#### [AVAILABLE DATA]
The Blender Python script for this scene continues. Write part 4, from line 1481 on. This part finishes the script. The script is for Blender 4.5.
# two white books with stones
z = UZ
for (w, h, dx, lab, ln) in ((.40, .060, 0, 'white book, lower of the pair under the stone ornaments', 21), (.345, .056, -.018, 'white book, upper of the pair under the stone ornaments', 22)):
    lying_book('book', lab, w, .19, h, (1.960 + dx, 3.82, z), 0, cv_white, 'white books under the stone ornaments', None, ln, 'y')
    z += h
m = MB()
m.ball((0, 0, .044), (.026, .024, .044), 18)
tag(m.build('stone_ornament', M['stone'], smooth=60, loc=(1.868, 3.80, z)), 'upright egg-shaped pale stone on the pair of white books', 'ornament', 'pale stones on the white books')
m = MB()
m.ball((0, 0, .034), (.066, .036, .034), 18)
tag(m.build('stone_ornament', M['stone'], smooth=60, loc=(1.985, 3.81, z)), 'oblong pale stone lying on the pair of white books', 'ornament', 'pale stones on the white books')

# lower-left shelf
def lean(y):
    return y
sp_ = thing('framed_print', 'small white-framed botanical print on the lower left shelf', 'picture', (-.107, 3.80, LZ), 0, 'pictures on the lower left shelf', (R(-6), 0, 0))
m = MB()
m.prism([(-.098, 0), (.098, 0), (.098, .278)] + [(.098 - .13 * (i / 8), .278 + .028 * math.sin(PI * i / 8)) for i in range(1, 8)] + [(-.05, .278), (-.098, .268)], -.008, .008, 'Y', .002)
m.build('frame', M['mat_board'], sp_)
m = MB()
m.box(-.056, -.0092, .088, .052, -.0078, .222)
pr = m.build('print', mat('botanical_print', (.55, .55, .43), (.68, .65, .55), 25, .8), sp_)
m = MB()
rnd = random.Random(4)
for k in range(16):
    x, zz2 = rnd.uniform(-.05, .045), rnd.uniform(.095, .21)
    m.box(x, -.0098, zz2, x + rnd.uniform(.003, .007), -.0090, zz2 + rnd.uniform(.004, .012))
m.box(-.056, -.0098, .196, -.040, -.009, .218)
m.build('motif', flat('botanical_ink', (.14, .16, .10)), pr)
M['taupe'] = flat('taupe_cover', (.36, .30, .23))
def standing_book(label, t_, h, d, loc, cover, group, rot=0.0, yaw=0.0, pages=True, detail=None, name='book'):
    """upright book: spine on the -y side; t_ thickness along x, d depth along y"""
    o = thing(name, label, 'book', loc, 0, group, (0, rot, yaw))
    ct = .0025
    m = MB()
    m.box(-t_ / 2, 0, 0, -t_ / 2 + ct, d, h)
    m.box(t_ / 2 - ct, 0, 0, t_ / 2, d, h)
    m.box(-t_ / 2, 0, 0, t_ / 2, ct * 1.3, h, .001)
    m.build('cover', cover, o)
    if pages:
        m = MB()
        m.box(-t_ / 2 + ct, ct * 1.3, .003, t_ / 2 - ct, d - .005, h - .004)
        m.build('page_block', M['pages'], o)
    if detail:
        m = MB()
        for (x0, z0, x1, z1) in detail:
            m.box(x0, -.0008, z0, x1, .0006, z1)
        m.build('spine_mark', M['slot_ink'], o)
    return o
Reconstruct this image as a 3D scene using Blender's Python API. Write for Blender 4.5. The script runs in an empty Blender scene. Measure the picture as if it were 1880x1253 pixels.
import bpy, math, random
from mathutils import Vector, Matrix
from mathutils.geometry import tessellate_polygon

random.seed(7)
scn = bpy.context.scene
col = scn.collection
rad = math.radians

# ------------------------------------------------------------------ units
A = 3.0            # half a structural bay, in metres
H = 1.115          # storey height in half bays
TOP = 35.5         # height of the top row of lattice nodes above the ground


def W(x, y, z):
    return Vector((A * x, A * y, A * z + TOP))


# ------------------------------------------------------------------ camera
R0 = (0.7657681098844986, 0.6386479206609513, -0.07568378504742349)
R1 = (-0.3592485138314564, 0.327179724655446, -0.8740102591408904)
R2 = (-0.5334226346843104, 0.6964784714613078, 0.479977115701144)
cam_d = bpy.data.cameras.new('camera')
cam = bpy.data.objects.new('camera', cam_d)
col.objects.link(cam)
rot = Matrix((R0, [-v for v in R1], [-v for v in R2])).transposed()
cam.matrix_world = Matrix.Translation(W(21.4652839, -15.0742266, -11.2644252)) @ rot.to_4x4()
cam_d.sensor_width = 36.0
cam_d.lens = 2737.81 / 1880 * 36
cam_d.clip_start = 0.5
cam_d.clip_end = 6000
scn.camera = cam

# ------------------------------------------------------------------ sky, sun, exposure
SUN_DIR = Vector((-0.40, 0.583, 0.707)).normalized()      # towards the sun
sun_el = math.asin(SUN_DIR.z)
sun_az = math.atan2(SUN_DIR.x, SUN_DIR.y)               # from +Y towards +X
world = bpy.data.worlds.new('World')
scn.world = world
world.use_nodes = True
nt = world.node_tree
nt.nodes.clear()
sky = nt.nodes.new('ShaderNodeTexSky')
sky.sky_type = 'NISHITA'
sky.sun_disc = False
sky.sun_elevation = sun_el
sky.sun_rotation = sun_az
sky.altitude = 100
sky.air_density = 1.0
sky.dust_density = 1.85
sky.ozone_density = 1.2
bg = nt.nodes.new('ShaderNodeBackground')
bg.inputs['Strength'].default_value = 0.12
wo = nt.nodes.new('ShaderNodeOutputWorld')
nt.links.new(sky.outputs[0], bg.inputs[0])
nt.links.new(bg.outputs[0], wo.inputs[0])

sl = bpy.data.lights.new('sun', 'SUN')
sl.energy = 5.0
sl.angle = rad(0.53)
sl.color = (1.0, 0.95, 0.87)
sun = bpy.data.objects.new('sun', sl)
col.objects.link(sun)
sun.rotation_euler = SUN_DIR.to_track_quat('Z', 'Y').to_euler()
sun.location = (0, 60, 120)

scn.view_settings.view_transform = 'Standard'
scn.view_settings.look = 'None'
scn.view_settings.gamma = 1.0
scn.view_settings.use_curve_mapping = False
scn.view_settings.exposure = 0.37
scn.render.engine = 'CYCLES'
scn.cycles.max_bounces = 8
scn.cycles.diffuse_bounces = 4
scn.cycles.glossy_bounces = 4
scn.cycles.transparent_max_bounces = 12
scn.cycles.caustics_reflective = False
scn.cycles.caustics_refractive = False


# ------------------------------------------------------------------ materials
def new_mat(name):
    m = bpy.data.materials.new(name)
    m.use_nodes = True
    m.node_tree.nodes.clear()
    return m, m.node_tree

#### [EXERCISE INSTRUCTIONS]
Transcribe every entry word for word.

#### [WORKED SOLUTION]
The Blender Python script for this scene continues. Write part 4, from line 1481 on. This part finishes the script. The script is for Blender 4.5.
# two white books with stones
z = UZ
for (w, h, dx, lab, ln) in ((.40, .060, 0, 'white book, lower of the pair under the stone ornaments', 21), (.345, .056, -.018, 'white book, upper of the pair under the stone ornaments', 22)):
    lying_book('book', lab, w, .19, h, (1.960 + dx, 3.82, z), 0, cv_white, 'white books under the stone ornaments', None, ln, 'y')
    z += h
m = MB()
m.ball((0, 0, .044), (.026, .024, .044), 18)
tag(m.build('stone_ornament', M['stone'], smooth=60, loc=(1.868, 3.80, z)), 'upright egg-shaped pale stone on the pair of white books', 'ornament', 'pale stones on the white books')
m = MB()
m.ball((0, 0, .034), (.066, .036, .034), 18)
tag(m.build('stone_ornament', M['stone'], smooth=60, loc=(1.985, 3.81, z)), 'oblong pale stone lying on the pair of white books', 'ornament', 'pale stones on the white books')

# lower-left shelf
def lean(y):
    return y
sp_ = thing('framed_print', 'small white-framed botanical print on the lower left shelf', 'picture', (-.107, 3.80, LZ), 0, 'pictures on the lower left shelf', (R(-6), 0, 0))
m = MB()
m.prism([(-.098, 0), (.098, 0), (.098, .278)] + [(.098 - .13 * (i / 8), .278 + .028 * math.sin(PI * i / 8)) for i in range(1, 8)] + [(-.05, .278), (-.098, .268)], -.008, .008, 'Y', .002)
m.build('frame', M['mat_board'], sp_)
m = MB()
m.box(-.056, -.0092, .088, .052, -.0078, .222)
pr = m.build('print', mat('botanical_print', (.55, .55, .43), (.68, .65, .55), 25, .8), sp_)
m = MB()
rnd = random.Random(4)
for k in range(16):
    x, zz2 = rnd.uniform(-.05, .045), rnd.uniform(.095, .21)
    m.box(x, -.0098, zz2, x + rnd.uniform(.003, .007), -.0090, zz2 + rnd.uniform(.004, .012))
m.box(-.056, -.0098, .196, -.040, -.009, .218)
m.build('motif', flat('botanical_ink', (.14, .16, .10)), pr)
M['taupe'] = flat('taupe_cover', (.36, .30, .23))
def standing_book(label, t_, h, d, loc, cover, group, rot=0.0, yaw=0.0, pages=True, detail=None, name='book'):
    """upright book: spine on the -y side; t_ thickness along x, d depth along y"""
    o = thing(name, label, 'book', loc, 0, group, (0, rot, yaw))
    ct = .0025
    m = MB()
    m.box(-t_ / 2, 0, 0, -t_ / 2 + ct, d, h)
    m.box(t_ / 2 - ct, 0, 0, t_ / 2, d, h)
    m.box(-t_ / 2, 0, 0, t_ / 2, ct * 1.3, h, .001)
    m.build('cover', cover, o)
    if pages:
        m = MB()
        m.box(-t_ / 2 + ct, ct * 1.3, .003, t_ / 2 - ct, d - .005, h - .004)
        m.build('page_block', M['pages'], o)
    if detail:
        m = MB()
        for (x0, z0, x1, z1) in detail:
            m.box(x0, -.0008, z0, x1, .0006, z1)
        m.build('spine_mark', M['slot_ink'], o)
    return o
Reconstruct this image as a 3D scene using Blender's Python API. Write for Blender 4.5. The script runs in an empty Blender scene. Measure the picture as if it were 1880x1253 pixels.
import bpy, math, random
from mathutils import Vector, Matrix
from mathutils.geometry import tessellate_polygon

random.seed(7)
scn = bpy.context.scene
col = scn.collection
rad = math.radians

# ------------------------------------------------------------------ units
A = 3.0            # half a structural bay, in metres
H = 1.115          # storey height in half bays
TOP = 35.5         # height of the top row of lattice nodes above the ground


def W(x, y, z):
    return Vector((A * x, A * y, A * z + TOP))


# ------------------------------------------------------------------ camera
R0 = (0.7657681098844986, 0.6386479206609513, -0.07568378504742349)
R1 = (-0.3592485138314564, 0.327179724655446, -0.8740102591408904)
R2 = (-0.5334226346843104, 0.6964784714613078, 0.479977115701144)
cam_d = bpy.data.cameras.new('camera')
cam = bpy.data.objects.new('camera', cam_d)
col.objects.link(cam)
rot = Matrix((R0, [-v for v in R1], [-v for v in R2])).transposed()
cam.matrix_world = Matrix.Translation(W(21.4652839, -15.0742266, -11.2644252)) @ rot.to_4x4()
cam_d.sensor_width = 36.0
cam_d.lens = 2737.81 / 1880 * 36
cam_d.clip_start = 0.5
cam_d.clip_end = 6000
scn.camera = cam

# ------------------------------------------------------------------ sky, sun, exposure
SUN_DIR = Vector((-0.40, 0.583, 0.707)).normalized()      # towards the sun
sun_el = math.asin(SUN_DIR.z)
sun_az = math.atan2(SUN_DIR.x, SUN_DIR.y)               # from +Y towards +X
world = bpy.data.worlds.new('World')
scn.world = world
world.use_nodes = True
nt = world.node_tree
nt.nodes.clear()
sky = nt.nodes.new('ShaderNodeTexSky')
sky.sky_type = 'NISHITA'
sky.sun_disc = False
sky.sun_elevation = sun_el
sky.sun_rotation = sun_az
sky.altitude = 100
sky.air_density = 1.0
sky.dust_density = 1.85
sky.ozone_density = 1.2
bg = nt.nodes.new('ShaderNodeBackground')
bg.inputs['Strength'].default_value = 0.12
wo = nt.nodes.new('ShaderNodeOutputWorld')
nt.links.new(sky.outputs[0], bg.inputs[0])
nt.links.new(bg.outputs[0], wo.inputs[0])

sl = bpy.data.lights.new('sun', 'SUN')
sl.energy = 5.0
sl.angle = rad(0.53)
sl.color = (1.0, 0.95, 0.87)
sun = bpy.data.objects.new('sun', sl)
col.objects.link(sun)
sun.rotation_euler = SUN_DIR.to_track_quat('Z', 'Y').to_euler()
sun.location = (0, 60, 120)

scn.view_settings.view_transform = 'Standard'
scn.view_settings.look = 'None'
scn.view_settings.gamma = 1.0
scn.view_settings.use_curve_mapping = False
scn.view_settings.exposure = 0.37
scn.render.engine = 'CYCLES'
scn.cycles.max_bounces = 8
scn.cycles.diffuse_bounces = 4
scn.cycles.glossy_bounces = 4
scn.cycles.transparent_max_bounces = 12
scn.cycles.caustics_reflective = False
scn.cycles.caustics_refractive = False


# ------------------------------------------------------------------ materials
def new_mat(name):
    m = bpy.data.materials.new(name)
    m.use_nodes = True
    m.node_tree.nodes.clear()
    return m, m.node_tree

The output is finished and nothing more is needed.